Tuesday, February 9, 2010

Google Set to Make Gmail Social With Status Update Features [Social Networks]


Gmail is set to become Google’s next major push into social media. According to The Wall Street Journal, the popular webmail service will soon launch a new feature for sharing content and status updates with friends. Google might announce these features on Tuesday, 10AM.
As WSJ points out, Gmail users can already update their statuses — sort of — through Gmail’s chat feature. Currently, this feature is more akin to the traditional IM “away message.” However, with this new social push, Gmail will offer a timeline-view of your friends’ status updates, just like on Facebook and Twitter.
Those updates might come from both Gmail and third-party services.

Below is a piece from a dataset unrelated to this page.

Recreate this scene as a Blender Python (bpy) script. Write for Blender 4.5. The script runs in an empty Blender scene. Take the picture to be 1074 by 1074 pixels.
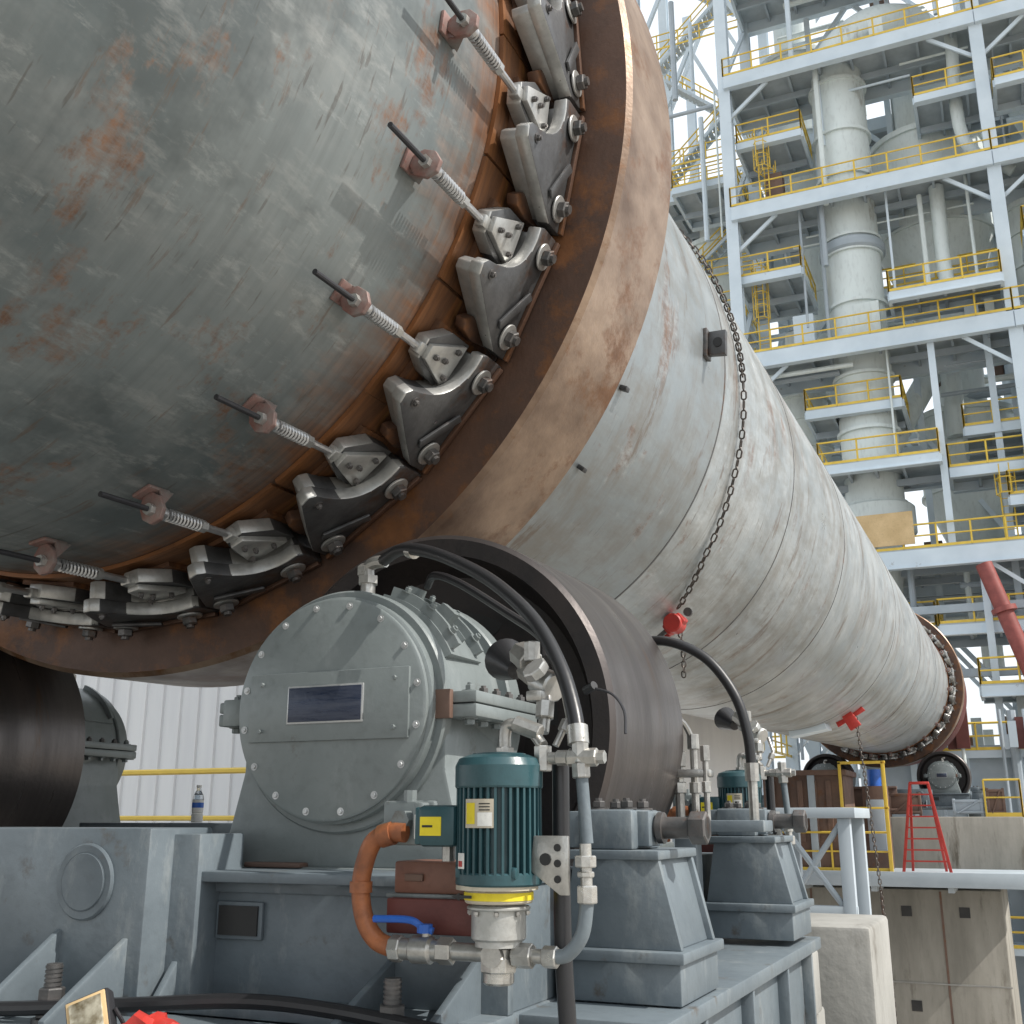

According to WSJ, Google-owned YouTube and Picasa will be integrated into the stream. The huge question then is whether or not the new feature will include updates from Twitter and Facebook.

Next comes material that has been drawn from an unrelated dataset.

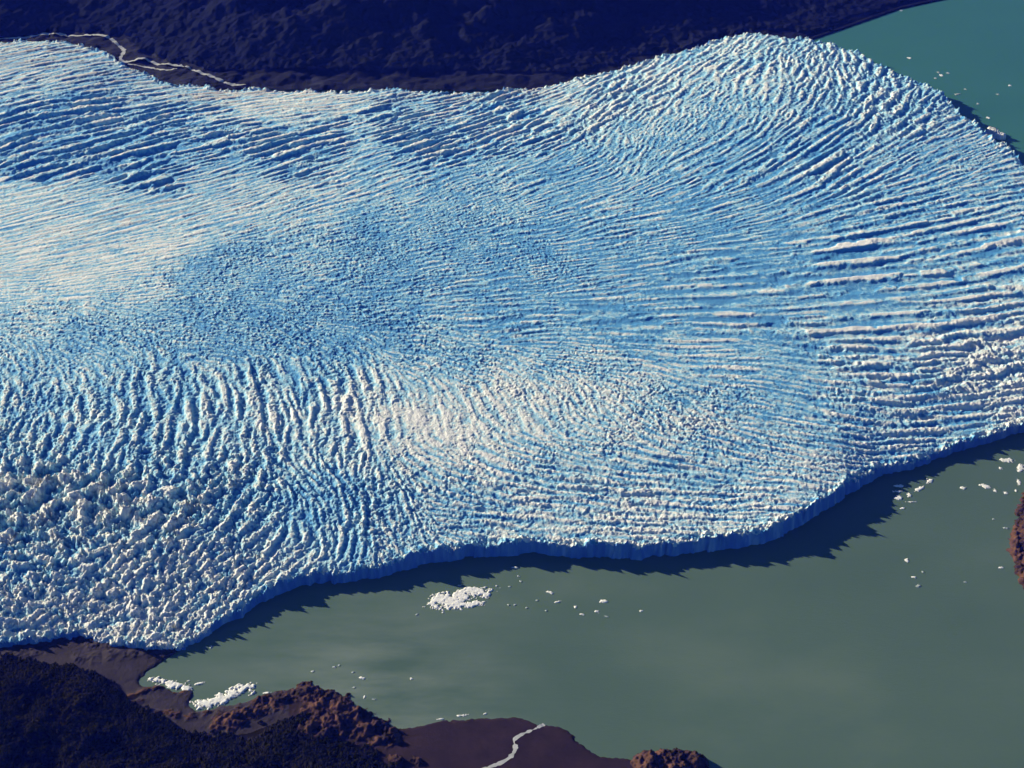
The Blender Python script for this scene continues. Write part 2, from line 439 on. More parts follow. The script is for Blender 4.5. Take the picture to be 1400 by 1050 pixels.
def streaks(tex, lam_pt, ang, ani):
    """noise drawn out along the local ridge direction"""
    out = np.zeros(len(xi), np.float32); wt = np.zeros(len(xi), np.float32)
    ll = np.log(lam_pt)
    for lv, t in zip(LEVELS, tex):
        w = np.exp(-((ll - math.log(lv)) / 0.36) ** 2)
        for lo_a, hi_a, taps in ((0, 1.3, 4), (1.3, 2.6, 7), (2.6, 5.0, 12), (5.0, 9.0, 20), (9.0, 99, 32)):
            m = (w > 0.06) & (ani >= lo_a) & (ani < hi_a)
            if not m.any():
                continue
            x, y, an = xi[m], yi[m], ang[m]
            cx, sx = np.cos(an), np.sin(an)
            half = 0.5 * ani[m] * lv
            g = 8.0 / lv
            o = np.zeros(m.sum(), np.float32)
            for k in np.linspace(-1, 1, taps):
                hw = 0.5 + 0.5 * math.cos(k * math.pi * 0.9)
                o += hw * samp(t, (x + cx * half * k) * g, (y + sx * half * k) * g)
            # keep unit strength however long the streak
            o /= (0.55 * taps) / np.sqrt(1.0 + 0.55 * ani[m])
            out[m] += w[m] * o; wt[m] += w[m] ** 2
    out /= np.sqrt(wt + 1e-9)
    return out

ANI = ANI * (1 + 0.6 * SH)
n1 = streaks(TEX, LAM, A1, ANI)
n2 = streaks(TEX2, LAM * 0.62, A2, np.full(len(xi), 1.6))
n3 = streaks([TEX2[4], TEX[0], TEX2[1], TEX[2], TEX2[3]], np.clip(LAM * 0.40, 17, 40), A1, np.full(len(xi), 0.8))
n4 = streaks([TEX[3], TEX2[3], TEX[1], TEX2[0], TEX[4]], np.full(len(xi), 16.0), A2, np.full(len(xi), 0.5))
n1 /= n1.std(); n2 /= n2.std(); n3 /= n3.std(); n4 /= n4.std()
crest = 0.85 * np.tanh(0.75 * (np.exp(0.9 * np.clip(n1, -3, 2.2)) - 1.5))
shape1 = (1 - SH) * np.tanh(1.1 * n1) * 1.25 + SH * crest
def blocks(cell, seed):
    """broken ice: every block has its own height and tilt, dark gaps between"""
    gx = (xi + fr(xi, yi, 120) * cell * 0.35) / cell; gy = (yi + fr(yi, xi + 71, 120) * cell * 0.35) / cell
    ix = np.floor(gx).astype(np.int64); iy = np.floor(gy).astype(np.int64)
    T = np.random.default_rng(seed).uniform(0, 1, (6, 256, 256)).astype(np.float32)
    f1 = np.full(len(xi), 9.0); f2 = np.full(len(xi), 9.0); hb = np.zeros(len(xi))
    for a in (-1, 0, 1):
        for b in (-1, 0, 1):
            u, v = (ix + a) % 256, (iy + b) % 256
            dx = gx - (ix + a + T[0, u, v]); dy = gy - (iy + b + T[1, u, v])
            d = np.hypot(dx, dy)
            n = d < f1
            f2 = np.where(n, f1, np.minimum(f2, d)); f1 = np.where(n, d, f1)
            hb = np.where(n, (T[2, u, v] - .5) * 1.3 + dx * (T[3, u, v] - .5) * 3.2 + dy * (T[4, u, v] - .5) * 3.2, hb)
    return hb - 0.7 * np.exp(-(f2 - f1) * 5.0)
b0 = blocks(135.0, 4); b1 = blocks(46.0, 5); b2 = blocks(24.0, 6); b3 = blocks(13.0, 8)
big = sstep(62, 95, LAM) * (1 - SH); huge = huge0
patchy = np.clip(1 + 0.38 * fr(xi, yi, 330) + 0.22 * fr(xi, yi, 90, FR2), 0.35, 2.0)
patchy2 = np.clip(1 + 0.4 * fr(yi, xi, 260), 0.3, 2.0)
S1base = S1.copy()
S1 = S1 * (0.6 + 0.4 * patchy); S2 = S2 * patchy2 * (1 - 0.9 * SH)
S3 = S3 * (1 - np.clip(1.1 * SH, 0, .92)) * (0.5 + 0.5 * patchy2)
wl0 = sstep(2.8, 4.0, ANI) * (1 - sstep(0.75, 1.05, np.abs(A1)))
S3 = S3 * (1 - 0.35 * wl0); S1 = S1 * (1 + 0.25 * wl0 * (1 - SH))
saw = np.clip(n1, -2, 2) * 0.75 - 0.55 * (np.abs(n1) - 0.8) + 0.5 * b2
shape1 = shape1 * (1 - huge) + huge * saw
h1 = shape1 * S1 * LAM * 0.20
h2 = np.tanh(1.2 * n2) * S2 * LAM * 0.62 * 0.20
h3 = np.tanh(1.2 * n3) * S3 * np.clip(LAM * 0.4, 17, 40) * 0.22
h4 = n4 * S3 * 16 * 0.10
n5 = np.tanh(0.9 * samp(TEX[4], xi * 8 / 105, yi * 8 / 105)) * 1.2
n6 = np.tanh(1.1 * samp(TEX2[3], xi * 8 / 72, yi * 8 / 72)) * 1.2
hb = S3 * (b0 * 20 * huge + b1 * 22 * big + b2 * 12.5 + b3 * 6.5)
jit = rng.normal(0, 0.55, len(xi)) * S3 * 2
strong = sstep(0.46, 0.62, S1base)           # heavily broken stretches keep their full relief
ease = 0.45 + 0.55 * strong
rough = h1 * (0.62 + 0.43 * strong) * (1 - 0.35 * SH) * (1 - 0.15 * huge) + huge * 12 * n5 + chaos * (3.5 * n6 + 9 * S3 * b2 + 9 * S3 * b3) + (h2 * 0.75 + h3 * 0.6 + h4 * 0.8 + hb + jit) * ease
relief = 0.56 + 0.06 * SH + 0.20 * huge + 0.14 * sstep(300, 120, PY) * (1 - sstep(820, 950, PX))
rough = rough * relief + (b3 * 2.2 + h4 * 0.25) * S3 * (1 - relief) * 2.2
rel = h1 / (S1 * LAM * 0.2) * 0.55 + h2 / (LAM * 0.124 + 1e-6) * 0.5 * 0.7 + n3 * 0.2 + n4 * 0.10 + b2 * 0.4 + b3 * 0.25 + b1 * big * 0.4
nl = streaks([TEX2[2], TEX2[3], TEX2[4], TEX[1], TEX[2]], LAM * 0.8, A1, np.full(len(xi), 11.0))
nl /= nl.std()
wl = sstep(2.3, 3.6, ANI) * (1 - sstep(0.75, 1.05, np.abs(A1)))
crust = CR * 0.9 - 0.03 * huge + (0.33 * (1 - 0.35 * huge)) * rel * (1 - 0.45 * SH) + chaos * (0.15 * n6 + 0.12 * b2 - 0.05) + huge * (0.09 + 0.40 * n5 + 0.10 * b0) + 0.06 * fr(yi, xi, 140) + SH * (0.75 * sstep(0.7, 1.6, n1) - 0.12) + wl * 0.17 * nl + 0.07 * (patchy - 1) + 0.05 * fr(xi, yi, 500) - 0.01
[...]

If so, the new features could be thought of more like a TweetDeck or Seesmic, looking to provide an aggregate view of your friends’ social media activities along with the ability to push status updates to the services you use from inside of Gmail. If not, it could be thought of as a major competitor to Twitter and Facebook as Gmail looks to covert its millions of e-mail users into adherents to a whole new breed of social media service.

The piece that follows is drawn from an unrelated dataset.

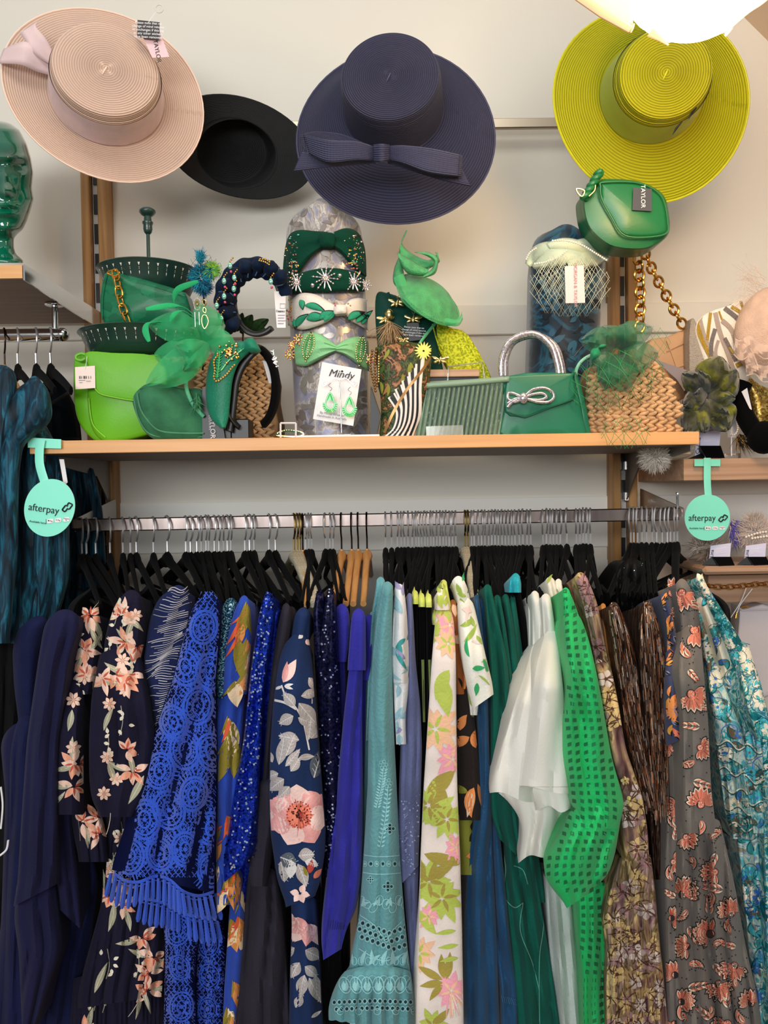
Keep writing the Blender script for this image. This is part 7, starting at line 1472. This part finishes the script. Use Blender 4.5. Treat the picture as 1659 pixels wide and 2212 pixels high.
for pts in ([(1132, 858), (1150, 842), (1175, 838), (1192, 846), (1196, 858), (1185, 868), (1160, 868), (1134, 860)], [(1132, 860), (1150, 852), (1172, 850), (1180, 858), (1165, 864), (1136, 862)], [(1128, 858), (1110, 850), (1098, 850), (1098, 862), (1112, 868), (1128, 862)], [(1128, 860), (1108, 868), (1096, 880)], [(1126, 862), (1112, 862), (1096, 872)]): line3(mb, pts, Yb, .0028, m_crystal, 8, 6)
mb.build('crystal_bow', r); mb = MB(); mb.ball(P(1131, 860, Yb - .002), (.008, .006, .010), m_crystal, 12, 8); mb.build('bow_knot', r)
# ---------------------------------------------------------------- teal damask column
m_td = ramp_mat('teal_velvet_damask', [(.4, '081f2e'), (.47, '0b2a3c'), (.5, '14465c'), (.56, '1a5068'), (.62, '0e2e40')], scale=9, detail=3, dist=3.5, rough=.5, sheen=.3, bump=.4)
tcg = Gar([(484, 1215, 1232), (490, 1190, 1256), (502, 1163, 1285), (520, 1150, 1300), (560, 1146, 1302), (700, 1144, 1298), (812, 1140, 1292), (955, 1136, 1290)], 1.50, df=.06, wlen=400, amp=.001, seed=15, depth=.12, tip=.05, top=1)
mb = MB(); tcg.mesh(mb, m_td); q = random.Random(18); m_tdd = M('navy_flock', '07141f', rough=.8); m_tdl = M('teal_flock', '15506a', rough=.6)
for k in range(34): cx0, cy0 = tcg.rpt(q, 505, 930, .85); [tcg.petal(mb, cx0, cy0, q.uniform(0, 6.3), q.uniform(18, 36), q.uniform(6, 13), q.choice([m_tdd, m_tdd, m_tdl]), 1 + .15 * j, q.uniform(-1.6, 1.6)) for j in range(4)]
tag(mb.build('display_column', loc=(P(1220, 900, 1.55).x, 1.55, ZM)), 'teal velvet damask display column behind the crystal-handled bag', 'display column')
m_sgs = cloth('pale_sage_satin', 'bccab0', rough=.38, sheen=.1)
r = thing('braided_headband', 'pale sage satin braided headband with pearls and short veil on the teal column', 'headband', P(1225, 580, 1.46)); tY = lambda px, py: tcg.Y(np.clip(px, 1150, 1296), py) - .014
for i, (e1, e2, y) in enumerate((([(1136, 570), (1150, 538), (1180, 524), (1215, 528)], [(1146, 578), (1165, 560), (1190, 552), (1216, 545)], .0), ([(1150, 576), (1178, 545), (1215, 535), (1262, 548)], [(1156, 580), (1190, 576), (1230, 570), (1268, 562)], .004), ([(1180, 527), (1215, 516), (1255, 522), (1290, 545)], [(1190, 540), (1225, 545), (1260, 552), (1285, 572)], .002), ([(1225, 568), (1255, 545), (1290, 540), (1312, 552)], [(1228, 578), (1262, 578), (1290, 572), (1308, 562)], .006), ([(1245, 520), (1275, 516), (1302, 532), (1316, 556)], [(1255, 532), (1280, 540), (1300, 555), (1312, 566)], .005))):
    mb = MB(); sheet(mb, e1, e2, lambda px, py, o=y: tY(px, py) - o, m_sgs, .008, 6, 6); mb.build('braid_strand', r, solid=.004)
mb = MB(); beadline(mb, [(1194, 520), (1225, 520), (1258, 530), (1288, 548), (1310, 562)], 2.4, 1.446, m_pearl); beadline(mb, [(1155, 570), (1180, 566), (1205, 556), (1225, 540)], 2.4, 1.458, m_pearl); beadline(mb, [(1137, 560), (1145, 545), (1160, 535)], 2.2, 1.49, m_pearl); mb.build('pearls', r)
mb = MB(); net(mb, 1230, 618, 90, 72, 1.47, M('veil_thread', 'c6cdb6', rough=.6), 9.5, .055, .0004); net(mb, 1222, 600, 60, 50, 1.45, MC['veil_thread'], 9.5, .03, .0004); mb.build('veil', r)
r = thing('swing_tag', 'pale pink swing tag hanging from the braided sage headband', 'tag', P(1243, 655, 1.41)); mb = MB(); card(mb, [(1220, 575), (1261, 573), (1264, 654), (1222, 655)], 1.405, m_pinkcard); mb.build('card', r, smooth=False)
text('lettering', 'MORGAN & TAYLOR', P(1243, 616, 1.4035), .0085, M('rose_print', 'b08088'), r, rz=PI / 2)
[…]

An issue with the latter, however, is that Gmail has historically added people to your contacts based on e-mail interactions. Hence, this contact list often varies significantly from your friends on social sites where relationships need to be made explicitly.
In other words, your Gmail contacts aren’t necessarily the same people you want to share status updates, photos and videos with. This is an issue that shouldn’t be overlooked in evaluating the new features Google is soon to unveil.